Cilantro Serves Diverse Latino Flavor

When American firms try to reach out to Latino audiences, they often make the mistake of assuming all Hispanics are alike. This according to Cilantro Animation, an advertising firm dedicated to animated marketing that targets a wide range of nationalities, including Mexican, Cuban, Peruvian, Venezuelan, Colombian and Ecuadorian, taking into account the different customs, expressions and cultural sensitivities.

‘The Hispanic market has been lumped into a big bucket, and that doesn’t serve the market properly,’ says Salvatore Cavalieri, president and CEO of Cilantro Animation Studios. ‘We’re in an age where we have to listen more carefully to what the audience says. Before they give you their money, they want to know you went the extra step.’
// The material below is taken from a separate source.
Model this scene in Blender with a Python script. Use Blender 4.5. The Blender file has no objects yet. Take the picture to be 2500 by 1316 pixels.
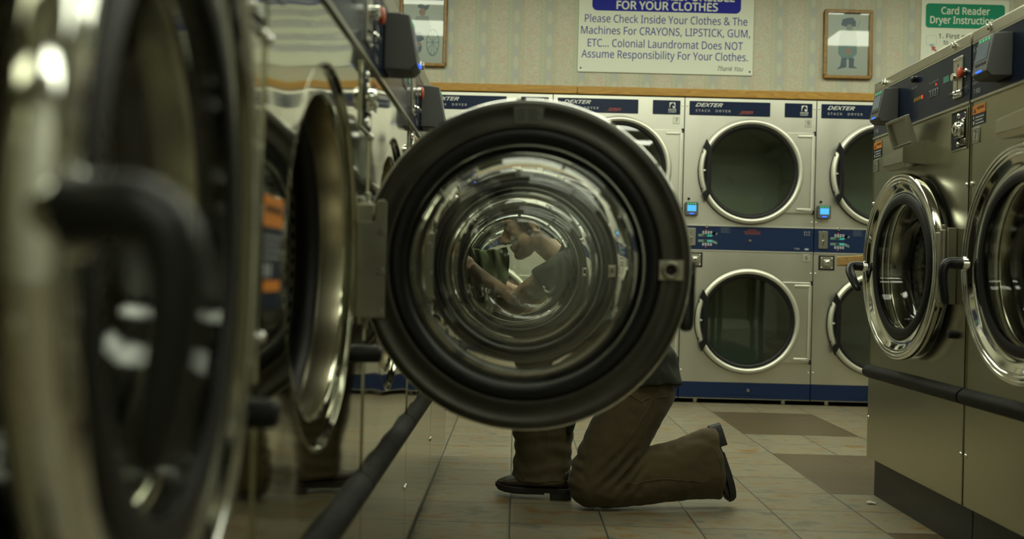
import bpy, bmesh, math, random
from mathutils import Vector, Matrix, noise
random.seed(7)
PI = math.pi
SC = bpy.context.scene
COL = SC.collection

# ------------------------------------------------------------------ camera
cam_d = bpy.data.cameras.new('camera')
cam = bpy.data.objects.new('camera', cam_d)
COL.objects.link(cam)
cam_d.sensor_width = 36.0
cam_d.lens = 2573.0 * 36.0 / 2500.0
cam_d.clip_start = 0.05
def cam_rot(roll=0.0253, pitch=-0.006, yaw=-0.0036):
    c, s = math.cos(yaw), math.sin(yaw); A = Matrix(((c,-s,0),(s,c,0),(0,0,1)))
    c, s = math.cos(pitch), math.sin(pitch); B = Matrix(((1,0,0),(0,c,-s),(0,s,c)))
    c, s = math.cos(roll), math.sin(roll); R = Matrix(((c,0,s),(0,1,0),(-s,0,c)))
    m = R @ B @ A                      # rows: right, depth, up
    return Matrix((m[0], m[2], -m[1])).transposed()
cam.matrix_world = Matrix.Translation((0, 0, 0.8008)) @ cam_rot().to_4x4()
cam_d.dof.use_dof = True
cam_d.dof.focus_distance = 4.2
cam_d.dof.aperture_fstop = 2.8
SC.camera = cam

# ------------------------------------------------------------------ render look
SC.view_settings.view_transform = 'Standard'
SC.view_settings.look = 'None'
SC.view_settings.gamma = 1.0
SC.view_settings.use_curve_mapping = False
SC.view_settings.exposure = 0.0
try:
    SC.cycles.use_denoising = True
    SC.cycles.max_bounces = 24
    SC.cycles.diffuse_bounces = 3
    SC.cycles.glossy_bounces = 5
    SC.cycles.transmission_bounces = 24
    SC.cycles.transparent_max_bounces = 24
    SC.cycles.caustics_reflective = False
    SC.cycles.caustics_refractive = False
    SC.cycles.sample_clamp_indirect = 4.0
except Exception:
    pass

# ------------------------------------------------------------------ world (dim surroundings beyond the shell)
W = bpy.data.worlds.new('world'); SC.world = W
W.use_nodes = True
W.node_tree.nodes['Background'].inputs[0].default_value = (0.5, 0.55, 0.4, 1)
W.node_tree.nodes['Background'].inputs[1].default_value = 0.02

LIGHT_COL = (0.95, 1.0, 0.78)
LAMP_POWER = 7.0       # emission strength of the ceiling diffusers
# ceiling fixtures: x, y centre, size x, size y
FIXTURES = [(-0.75, 5.70, 1.22, 0.58, 1.0), (0.6, 5.70, 1.22, 0.58, 1.0), (1.95, 5.70, 1.22, 0.58, 1.0), (3.3, 5.70, 1.22, 0.58, 1.0),  # unseen row added to brighten the back wall and dryers
            (-0.75, 4.60, 1.22, 0.58, 1.0), (0.6, 4.60, 1.22, 0.58, 1.0), (1.95, 4.60, 1.22, 0.58, 1.0), (3.3, 4.60, 1.22, 0.58, 1.0),
            (0.1, 2.20, 1.22, 0.58, 1.0), (1.4, 2.20, 1.22, 0.58, 1.0),
            (0.2, -0.6, 1.22, 0.58, 0.60), (1.5, -0.6, 1.22, 0.58, 0.60),
            (0.2, -2.3, 1.22, 0.58, 0.85), (1.5, -2.3, 1.22, 0.58, 0.85)]   # front rows set dimmer; this last row is added fill light
CEIL = 3.0

# ------------------------------------------------------------------ materials
MATS = {}
def nd(nt, t, **kw):
    n = nt.nodes.new(t)
    for k, v in kw.items(): setattr(n, k, v)
    return n
def math_n(nt, op, a, b=None, c=None):
    n = nt.nodes.new('ShaderNodeMath'); n.operation = op
    for i, v in enumerate((a, b, c)):
        if v is None: continue
        if isinstance(v, (int, float)): n.inputs[i].default_value = v
        else: nt.links.new(v, n.inputs[i])
    return n.outputs[0]
def mix_c(nt, fac, a, b, mode='MIX'):
    n = nt.nodes.new('ShaderNodeMix'); n.data_type = 'RGBA'; n.blend_type = mode
    if isinstance(fac, (int, float)): n.inputs[0].default_value = fac
    else: nt.links.new(fac, n.inputs[0])
    for i, v in ((6, a), (7, b)):
        if isinstance(v, tuple): n.inputs[i].default_value = (v + (1,))[:4]
        else: nt.links.new(v, n.inputs[i])
    return n.outputs[2]
def mat(name, col=(0.5,0.5,0.5), rough=0.5, metal=0.0, bump=None, var=None, emit=None, spec=0.5, coat=0.0, rvar=None, stretch=(1,1,1)):
    """bump=(scale, strength, distance) noise relief; var=(scale, amount) slight colour mottling; rvar=(scale, amount) roughness smears"""
    if name in MATS: return MATS[name]
    m = bpy.data.materials.new(name); m.use_nodes = True
    nt = m.node_tree; b = nt.nodes['Principled BSDF']
    b.inputs['Base Color'].default_value = (*col, 1)
    b.inputs['Roughness'].default_value = rough
    b.inputs['Metallic'].default_value = metal
    b.inputs['Specular IOR Level'].default_value = spec
    b.inputs['Coat Weight'].default_value = coat
    tc = nd(nt, 'ShaderNodeTexCoord')
    mp = nd(nt, 'ShaderNodeMapping'); mp.inputs['Scale'].default_value = stretch
    nt.links.new(tc.outputs['Object'], mp.inputs[0])
    if var:
        t = nd(nt, 'ShaderNodeTexNoise'); t.inputs['Scale'].default_value = var[0]; t.inputs['Detail'].default_value = 5
        nt.links.new(mp.outputs[0], t.inputs[0])
        lo = tuple(max(0, c*(1-var[1])) for c in col); hi = tuple(min(1, c*(1+var[1])) for c in col)
        o = mix_c(nt, t.outputs[0], lo, hi)
        nt.links.new(o, b.inputs['Base Color'])
    if rvar:
        t = nd(nt, 'ShaderNodeTexNoise'); t.inputs['Scale'].default_value = rvar[0]; t.inputs['Detail'].default_value = 4
        nt.links.new(mp.outputs[0], t.inputs[0])
        o = math_n(nt, 'MULTIPLY_ADD', t.outputs[0], rvar[1], rough - rvar[1]*0.5)
        nt.links.new(o, b.inputs['Roughness'])
    if bump:
        t = nd(nt, 'ShaderNodeTexNoise'); t.inputs['Scale'].default_value = bump[0]; t.inputs['Detail'].default_value = 0 if bump[0] < 12 else 3
        nt.links.new(mp.outputs[0], t.inputs[0])
        bp = nd(nt, 'ShaderNodeBump'); bp.inputs['Strength'].default_value = bump[1]; bp.inputs['Distance'].default_value = bump[2]
        nt.links.new(t.outputs[0], bp.inputs['Height']); nt.links.new(bp.outputs[0], b.inputs['Normal'])
    if emit:
        b.inputs['Emission Color'].default_value = (*emit[:3], 1); b.inputs['Emission Strength'].default_value = emit[3]
    MATS[name] = m
    return m
def glass_mat(name, col, rough=0.0, ior=1.5):
    m = bpy.data.materials.new(name); m.use_nodes = True; nt = m.node_tree
    nt.nodes.clear()
    g = nd(nt, 'ShaderNodeBsdfGlass'); g.inputs['Color'].default_value = (*col, 1)
    g.inputs['Roughness'].default_value = rough; g.inputs['IOR'].default_value = ior
    o = nd(nt, 'ShaderNodeOutputMaterial'); nt.links.new(g.outputs[0], o.inputs[0])
    MATS[name] = m; return m
def pane_mat(name, tint, gloss=1.0, refl=1.8):
    """thin flat pane: clear with a fresnel reflection"""
    m = bpy.data.materials.new(name); m.use_nodes = True; nt = m.node_tree
    nt.nodes.clear()
    t = nd(nt, 'ShaderNodeBsdfTransparent'); t.inputs[0].default_value = (*tint, 1)
    g = nd(nt, 'ShaderNodeBsdfGlossy'); g.inputs['Roughness'].default_value = 0.02; g.inputs['Color'].default_value = (gloss, gloss, gloss, 1)
    f = nd(nt, 'ShaderNodeFresnel'); f.inputs[0].default_value = 1.55
    x = nd(nt, 'ShaderNodeMixShader'); o = nd(nt, 'ShaderNodeOutputMaterial')
    fm = math_n(nt, 'MULTIPLY', f.outputs[0], refl)
    nt.links.new(fm, x.inputs[0]); nt.links.new(t.outputs[0], x.inputs[1]); nt.links.new(g.outputs[0], x.inputs[2])
    nt.links.new(x.outputs[0], o.inputs[0]); MATS[name] = m; return m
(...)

Cavalieri says Cilantro Animation was founded specifically to help corporations know their target audience when tailoring their media messages for Hispanic cultures. The state-of-the-art studio uses proprietary 3D animation technology to create unique animated characters and commercials for the television and advertising industries. The staff of ten represents a wide range of educational backgrounds and Latino-American cultures and is described by Cavalieri as a harmonious mix of Pablo Picasso and Bill Gates types.
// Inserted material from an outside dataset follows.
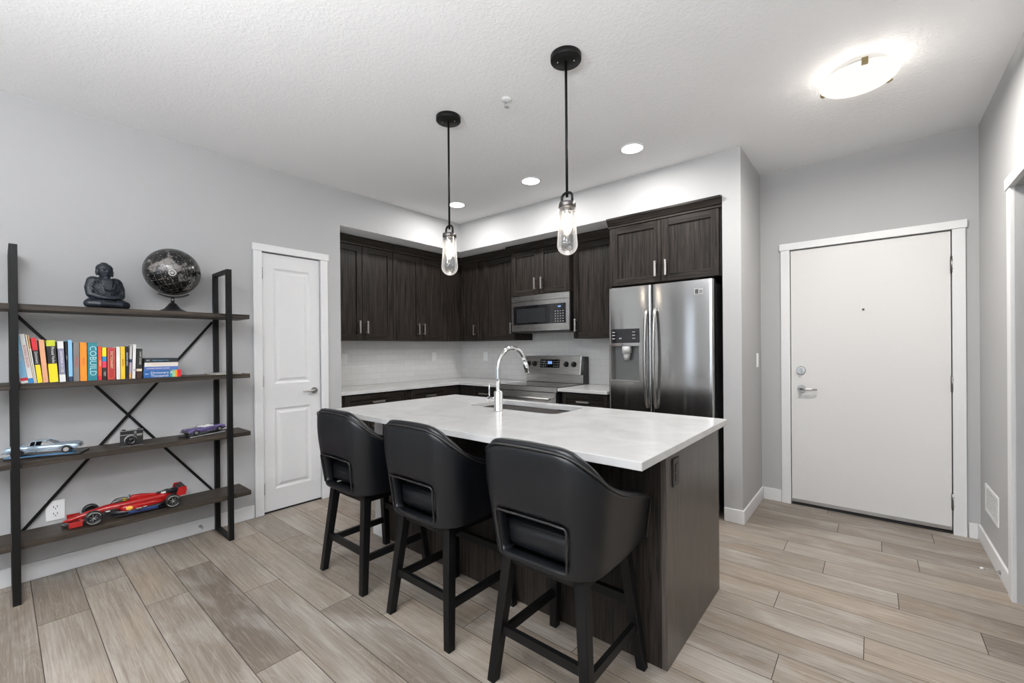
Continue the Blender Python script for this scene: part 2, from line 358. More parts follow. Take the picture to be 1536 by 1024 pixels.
# floor: every plank is a face, staggered joints
def build_floor():
    bm = bmesh.new(); lay = bm.loops.layers.float_color.new('plank')
    anchors = {0: .647, 1: .361, 2: .844, 3: .539, 4: 1.097, 5: .335, 6: 1.839-1.238, 7: 2.214-1.238, 8: 2.69, 9: .9, 10: 3.368, 11: 2.9, 12: 3.641, 13: 3.294, 14: 4.041,
               15: 3.77, 16: 3.453, 17: 3.239, 18: 3.877, 19: 3.716, 20: 3.484, 21: 3.98, 22: 3.405}
    tone = {(0, 0): .75, (0, -1): .25, (1, -1): .35, (1, 0): .95, (2, -1): .75, (2, 0): .6, (3, -1): .6, (3, 0): 0.0, (3, 1): .5, (4, 0): .55, (4, 1): .6, (5, 0): .7, (5, 1): .25,
            (14, 0): .1, (14, -1): .75, (15, 0): .2, (15, -1): .75, (16, -1): .6, (16, 0): .75, (17, -1): .85, (17, 0): .8, (18, -1): .55, (18, 0): .45,
            (19, -1): .45, (19, 0): .35, (20, -1): .3, (20, 0): .5, (21, -1): .35, (21, 0): .4, (13, 0): .75, (13, -1): .75, (12, -1): .7, (12, 0): .75, (11, 0): .45, (10, -1): .3, (10, 0): .6}
    rnd = random.Random(3); w = 0.1803; y00 = 0.111; L = 1.238; g = 0.0015
    for k in range(-20, 23):
        a = anchors.get(k, rnd.uniform(0, L)); y0 = y00+k*w; y1 = y0+w
        for j in range(-5, 6):
            x0 = a+j*L; x1 = x0+L
            if x1 < -0.7 or x0 > 5.5: continue
            x0 = max(x0, -0.7); x1 = min(x1, 5.5)
            t = tone.get((k, j), rnd.uniform(0.3, 0.85)); rr = rnd.random()
            f = bm.faces.new([bm.verts.new(p) for p in ((x0+g, y0+g, 0), (x1-g, y0+g, 0), (x1-g, y1-g, 0), (x0+g, y1-g, 0))])
            for lp in f.loops: lp[lay] = (t, rr, 0, 1)
    me = bpy.data.meshes.new('floor'); bm.to_mesh(me); bm.free(); me.materials.append(M['floor']); me.materials.append(M['gap'])
    # slab beneath (shows in the seams)
    b2 = bmesh.new(); b2.from_mesh(me)
    q = bmesh.ops.create_cube(b2, size=1, matrix=Matrix.Translation((2.4, 0.4, -0.0515)) @ Matrix.Diagonal((6.4, 7.8, 0.1, 1)))
    for v in q['verts']:
        for f in v.link_faces: f.material_index = 1
    b2.to_mesh(me); b2.free()
    o = bpy.data.objects.new('floor', me); COL.objects.link(o); struct(o, 'greyish brown oak plank floor')
build_floor()
struct(mb(M['ceiling']).box(-0.75, 5.6, -3.4, 4.3, CEIL, CEIL+0.1).build('ceiling'))
Wl = mb(M['wall'])
DY0, DY1, DZ = 1.330, 1.806, 2.072      # pantry door opening
Wl.box(-0.12, 0, -3.3, DY0, 0, CEIL).box(-0.12, 0, DY1, 1.90, 0, CEIL).box(-0.12, 0, DY0, DY1, DZ, CEIL)
Wl.box(-0.73, 0, 1.90, 1.990, 0, CEIL)
struct(Wl.build('wall_left'))
struct(mb(M['wall']).box(-0.73, KX, 1.99, KY+0.12, 0, CEIL).build('wall_kitchen_left'))
struct(mb(M['wall']).box(KX, 2.825, KY, KY+0.12, 0, CEIL).build('wall_kitchen_back'))
struct(mb(M['wall']).box(KX, 0, 1.99, KY, 2.42, CEIL).box(0, 2.825, YB, KY, 2.42, CEIL).build('wall_bulkhead'))
struct(mb(M['ceiling']).box(KX, -0.002, 1.99, KY, 2.4175, 2.42).box(-0.002, 2.825, YB+0.002, KY, 2.4175, 2.42).build('trim_5'), 'underside of the kitchen bulkhead, lightened in place of light')  # thin paler sheet, its colour makes the shaded underside look better lit
struct(mb(M['wall']).box(2.825, 2.95, YB, YE, 0, CEIL).build('wall_pillar'))
EX0, EX1, EZ = 3.158, 4.098, 2.074
struct(mb(M['wall']).box(2.70, EX0, YE, YE+0.12, 0, CEIL).box(EX1, 4.34, YE, YE+0.12, 0, CEIL).box(EX0, EX1, YE, YE+0.12, EZ, CEIL).build('wall_entry'))
OY1, OY0, OZ = 3.245, 2.40, 2.075
struct(mb(M['wall']).box(XR, XR+0.12, OY1, YE, 0, CEIL).box(XR, XR+0.12, -3.3, OY0, 0, CEIL).box(XR, XR+0.12, OY0, OY1, OZ, CEIL).build('wall_right'))
struct(mb(M['wall']).box(XR+0.12, 5.5, 3.30, 3.40, 0, CEIL).box(5.4, 5.5, 1.5, 3.30, 0, CEIL).box(XR+0.12, 5.5, 1.4, 1.5, 0, CEIL).build('wall_closet'))
# rear wall with two windows
wr = mb(M['wall']); wx = [(0.48, 0.84), (1.50, 3.90)]
wr.box(-0.12, 4.34, -3.3, -3.18, 0, 0.40).box(-0.12, 4.34, -3.3, -3.18, 2.30, CEIL)
for a, b_ in ((-0.12, 0.48), (0.84, 1.50), (3.90, 4.34)): wr.box(a, b_, -3.3, -3.18, 0.40, 2.30)
struct(wr.build('wall_rear'))
for i, (a, b_) in enumerate(wx):
    t = bpy.data.objects.new('window_%d' % (i+1), None); COL.objects.link(t); struct(t); t.location = (a, -3.24, 0.40); w_ = b_-a
    f = mb(M['white'])
    f.box(0, w_, -0.03, 0.03, 0, 0.05).box(0, w_, -0.03, 0.03, 1.85, 1.90).box(0, 0.05, -0.03, 0.03, 0.05, 1.85).box(w_-0.05, w_, -0.03, 0.03, 0.05, 1.85).box(w_/2-0.03, w_/2+0.03, -0.03, 0.03, 0.05, 1.85)
    f.build('window_frame', t)
    mb(M['winglass']).box(0.05, w_-0.05, -0.003, 0.003, 0.05, 1.85).build('pane', t)
# baseboards
def base(name, segs):
    b = mb(M['white'])
    for s_ in segs: b.box(*s_, 0, 0.100, bev=0.003)
    struct(b.build(name))
base('baseboard_left', [(0, 0.013, -3.17, 1.268), (0, 0.013, 1.87, 1.99)])
base('baseboard_pillar', [(2.827, 2.963, YB-0.013, YB), (2.95, 2.963, YB, YE)])
base('baseboard_entry', [(2.964, 3.096, YE-0.013, YE), (4.167, XR-0.013, YE-0.013, YE)])
base('baseboard_right', [(XR-0.013, XR, OY1+0.072, YE)])
# backsplash
bs = mb(M['tile']).box(KX, KX+0.009, 1.99, KY, 0.905, 1.40).box(KX+0.009, 1.895, KY-0.009, KY, 0.905, 1.50)
struct(bs.build('trim_1'), 'light grey subway tile backsplash')

# ---- door casings
def casing(name, axis, a0, a1, top, plane, sgn, w=0.070, closed=True):
    """axis 'y': casing on the left wall facing +x; axis 'x': on the entry wall facing -y"""
    b = mb(M['white'])
    def bx(u0, u1, z0, z1, t0, t1, bev=0.002):
        lo, hi = sorted((plane+sgn*t0, plane+sgn*t1))
        if axis == 'y': b.box(lo, hi, u0, u1, z0, z1, bev)
        else: b.box(u0, u1, lo, hi, z0, z1, bev)
    bx(a0-w, a0, 0, top, 0, 0.018); bx(a1, a1+w, 0, top, 0, 0.018)
    bx(a0-w-0.008, a1+w+0.008, top, top+0.055, 0, 0.024)
    # jamb lining
    bx(a0-0.006, a0-0.001, 0, top, -0.11, 0.002, 0); bx(a1+0.001, a1+0.006, 0, top, -0.11, 0.002, 0); bx(a0, a1, top+0.001, top+0.004, -0.11, 0.002, 0)
    if closed:
        b.use(M['inner']); bx(a0-0.006, a1+0.006, 0, top+0.004, -0.11, -0.06, 0)  # dark backing added behind the door to block light and darken its gap
    return struct(b.build(name), 'white painted door casing')
casing('trim_2', 'y', DY0+0.004, DY1-0.004, DZ-0.002, 0, 1, 0.062)
casing('trim_3', 'x', EX0+0.004, EX1-0.004, EZ-0.002, YE, -1, 0.064)
casing('trim_4', 'y', OY0, OY1, OZ, XR, -1, 0.07, False)

def lever(parent, x, y, z, dirx, facing, big=0.028):
    """facing: unit vector out of door; dirx: unit vector the lever points"""
    F = Vector(facing); D = Vector(dirx); c = Vector((x, y, z))
    b = mb(M['nickel']).cyl(c, c+F*0.010, big, seg=24).cyl(c+F*0.010, c+F*0.045, 0.011)
    b.tube([c+F*0.045-D*0.008, c+F*0.047+D*0.03, c+F*0.044+D*0.07, c+F*0.040+D*0.105], [0.010, 0.009, 0.0075, 0.006])
    return b.build('door_handle', parent)
# pantry door (door_1) on the left wall
t = bpy.data.objects.new('door_1', None); COL.objects.link(t); struct(t, 'narrow white two panel pantry door')
def rect_grid_door():
    b = mb(M['doorpaint']); Y0, Y1, Z0, Z1, X = 1.3385, 1.7975, 0.014, 2.062, -0.004
    b.box(X-0.036, X-0.008, Y0, Y1, Z0, Z1)
    ys = (Y0, 1.424, 1.713, Y1); zs = (Z0, 0.182, 0.829, 1.022, 1.950, Z1)
    b.box(X-0.010, X, Y0, ys[1], Z0, Z1).box(X-0.010, X, ys[2], Y1, Z0, Z1)
    for z0, z1 in ((Z0, zs[1]), (zs[2], zs[3]), (zs[4], Z1)): b.box(X-0.010, X, ys[1], ys[2], z0, z1)
    for z0, z1 in ((zs[1], zs[2]), (zs[3], zs[4])):
        # sloped moulding into recess, raised centre field
        def ring(o0, x0, o1, x1):
            A = [(x0, ys[1]+o0, z0+o0), (x0, ys[2]-o0, z0+o0), (x0, ys[2]-o0, z1-o0), (x0, ys[1]+o0, z1-o0)]
            B = [(x1, ys[1]+o1, z0+o1), (x1, ys[2]-o1, z0+o1), (x1, ys[2]-o1, z1-o1), (x1, ys[1]+o1, z1-o1)]
            A = [b.bm.verts.new(p) for p in A]; B = [b.bm.verts.new(p) for p in B]
            for i in range(4): b.bm.faces.new((A[i], A[(i+1) % 4], B[(i+1) % 4], B[i]))
        ring(0, X, 0.016, X-0.0075); ring(0.016, X-0.0075, 0.026, X-0.0075); ring(0.026, X-0.0075, 0.045, X-0.001)
        b.box(X-0.008, X-0.001, ys[1]+0.045, ys[2]-0.045, z0+0.045, z1-0.045)
    return b.build('door_slab', t)
rect_grid_door()
lever(t, -0.004, 1.742, 0.948, (0, -1, 0), (1, 0, 0), 0.026)
for hz in (1.90, 1.05, 0.20):
    mb(M['hinge']).cyl((0.004, 1.336, hz-0.045), (0.004, 1.336, hz+0.045), 0.006).build('hinge', t)
mb(M['black']).box(-0.02, -0.001, DY0+0.01, DY1-0.01, 0.002, 0.013).build('threshold', t)
# entry door (door_2)
t = bpy.data.objects.new('door_2', None); COL.objects.link(t); struct(t, 'wide flat white entry door')
mb(M['entrypaint']).box(3.166, 4.089, YE+0.002, YE+0.045, 0.022, 2.066, 0.002).build('door_slab', t)
lever(t, 3.237, YE+0.002, 0.945, (1, 0, 0), (0, -1, 0), 0.030)
db = mb(M['nickel']).cyl((3.233, YE+0.002, 1.094), (3.233, YE-0.014, 1.094), 0.033, 0.029, seg=28).cyl((3.233, YE-0.014, 1.094), (3.233, YE-0.022, 1.094), 0.014)
db.box(3.227, 3.239, YE-0.034, YE-0.020, 1.078, 1.110, 0.002).build('deadbolt', t)
mb(M['black']).cyl((3.626, YE+0.002, 1.560), (3.626, YE-0.003, 1.560), 0.008).build('peephole', t)
for hz in (1.834, 1.026, 0.221):
    h = mb(M['hinge']).cyl((4.094, YE-0.008, hz-0.055), (4.094, YE-0.008, hz+0.055), 0.010)
    for k in (-0.028, 0.028): h.cyl((4.094, YE-0.008, hz+k-0.002), (4.094, YE-0.008, hz+k+0.002), 0.0112)
    h.build('hinge', t)
mb(M['nickel']).box(3.168, 4.087, YE-0.006, YE+0.002, 0.024, 0.048).build('door_sweep', t)
mb(M['black']).box(EX0+0.01, EX1-0.01, YE-0.002, YE+0.11, 0.001, 0.016).build('threshold', t)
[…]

It’s projected that by 2009 one person out of every six living in the U.S. will be of Hispanic origin, and The Washington Post reports that by 2011 Hispanic buying power will have grown by 48% to nearly $1.2 trillion. Cilantro feels that understanding the diverse cultures that fall under that umbrella will be the key to grabbing a slice of that pie. While 70% percent of the U.S. Hispanic population hails from Mexico, that culture isn’t dominant in all American cities, especially Cuban-dominated Miami. Cilantro also acknowledges that a large section of the U.S. Hispanic population is acculturated, and that ‘Spanglish,’ a combination of Spanish and English, is often the best solution for getting a message across.
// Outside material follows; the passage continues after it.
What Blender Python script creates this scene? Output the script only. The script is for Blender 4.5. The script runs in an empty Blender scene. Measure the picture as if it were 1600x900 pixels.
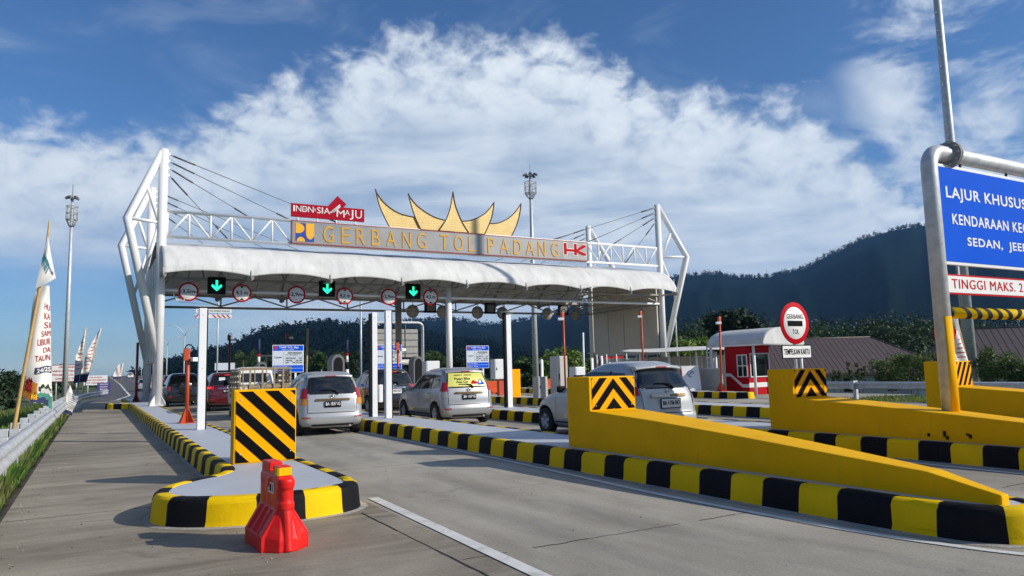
import bpy, bmesh, math, random
from mathutils import Vector, Matrix, noise as mnoise
random.seed(7)
S = bpy.context.scene
COL = S.collection
R_ = math.radians

# ------------------------------------------------------------------ camera
CAM_H, FPX = 1.6, 1155.0
YAW, PITCH, ROLL = R_(29.5356), R_(6.3034), 0.025
_f = Vector((math.sin(YAW)*math.cos(PITCH), math.cos(YAW)*math.cos(PITCH), math.sin(PITCH)))
_r0 = Vector((math.cos(YAW), -math.sin(YAW), 0)); _u0 = _r0.cross(_f)
_r = _r0*math.cos(ROLL) - _u0*math.sin(ROLL); _u = _u0*math.cos(ROLL) + _r0*math.sin(ROLL)
cd = bpy.data.cameras.new('camera'); cam = bpy.data.objects.new('camera', cd); COL.objects.link(cam)
m = Matrix.Identity(4)
for i in range(3):
    m[i][0], m[i][1], m[i][2] = _r[i], _u[i], -_f[i]
m[2][3] = CAM_H
cam.matrix_world = m
cd.sensor_width = 36.0; cd.lens = FPX/1600*36; cd.clip_end = 12000; cd.clip_start = 0.1
S.camera = cam

def at(px, py, d):          # photo pixel at a depth -> world point (survey helper)
    v = _f + _r*((px-800)/FPX) - _u*((py-450)/FPX)
    return Vector((0, 0, CAM_H)) + v*d

# ------------------------------------------------------------------ world, sun, exposure
SUN_EL, SUN_AZ = 27.5, 134.5        # azimuth clockwise from +Y
W = bpy.data.worlds.new('World'); S.world = W; W.use_nodes = True
nt = W.node_tree; nt.nodes.clear()
def N(t, nt=nt, **k):
    n = nt.nodes.new(t)
    for a, b in k.items(): setattr(n, a, b)
    return n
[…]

‘Technology is very democratic,’ Cavalieri concludes. ‘Anybody with money and the proper resources can get it. But it’s hard to learn art. It’s an intrinsic talent. You can buy software but you can’t buy artistic talent. So we’re very proud to have artists and storytellers who can create such wonderful characters. We may be an animation company, but if we don’t have a story that captures your attention’English or Spanish speaking’we have failed.’